La Chacra, das Viertel in dem hinter hohen Mauern die Einwanderungsbehörde residiert, wird von der Gang Mara Salvatrucha kontrolliert. MS-13, wie sie auch genannt wird, und die rivalisierende Barrio 18 haben die Arbeiterviertel wie ein Schachbrettmuster unter sich aufgeteilt. Wer in diesen Gegenden ein Geschäft besitzt, muss an die Banden zahlen - wer sich weigert, wird umgebracht. Uber-Fahrer José Antonio Avalos hütet sich davor, in eines dieser Viertel zu fahren. «Jeden Morgen hole ich vor La Chacra ein Mädchen ab», sagt er. «Rein kann ich nicht, weil sie mich dann nach meinem Ausweis fragen. Wenn sie an deiner Adresse sehen, dass du aus dem Stadtteil einer rivalisierenden Gang kommst, halten sie dich für einen Spion und könnten dich umbringen.»

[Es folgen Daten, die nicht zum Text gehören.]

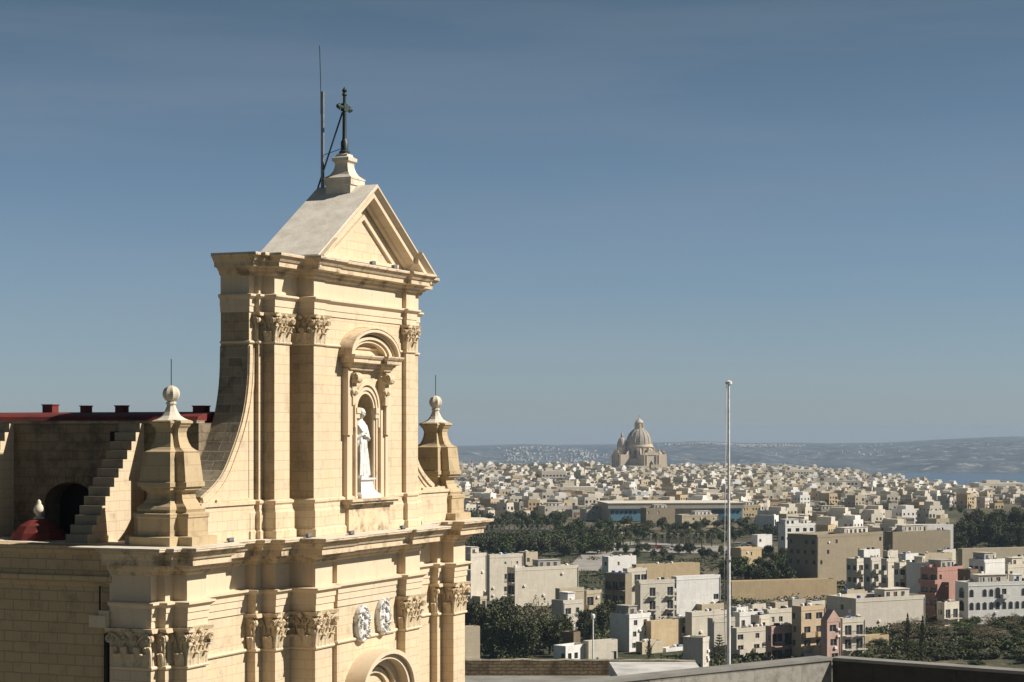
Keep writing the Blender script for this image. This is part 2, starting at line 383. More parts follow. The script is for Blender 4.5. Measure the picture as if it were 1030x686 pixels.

Wer von einer Gang bedroht wird, hat nicht viele Möglichkeiten. In eine andere Stadt zu ziehen, hilft meist nur kurzfristig in El Salvador, das etwa so gross ist wie das Bundesland Hessen. Irgendwann werden Bandenmitglieder einen Menschen fragen, woher er komme. Es könnte dann sein, dass dort genau diese Gang herrscht. Oder eben die rivalisierende Bande. «Dies ist ein kleines Land, man kann sich nirgendwo verstecken», sagt US-Forscherin Bougher.

Die Frau, die in Fesseln aus den USA zurückgekehrt ist, weiss noch nicht, ob sie es noch mal versuchen würde. Zunächst müsse sie herausfinden, wann ihr Mann wiederkommen werde. Er werde immer noch in Texas festgehalten. Die Frau borgt sich ein Handy, um eine Freundin anzurufen, die sie in ihr kleines Backsteinhaus fahren soll, das noch voller Erinnerungen an ihre vermissten Kinder steckt. Wer dort auf sie warten werde? «Niemand.»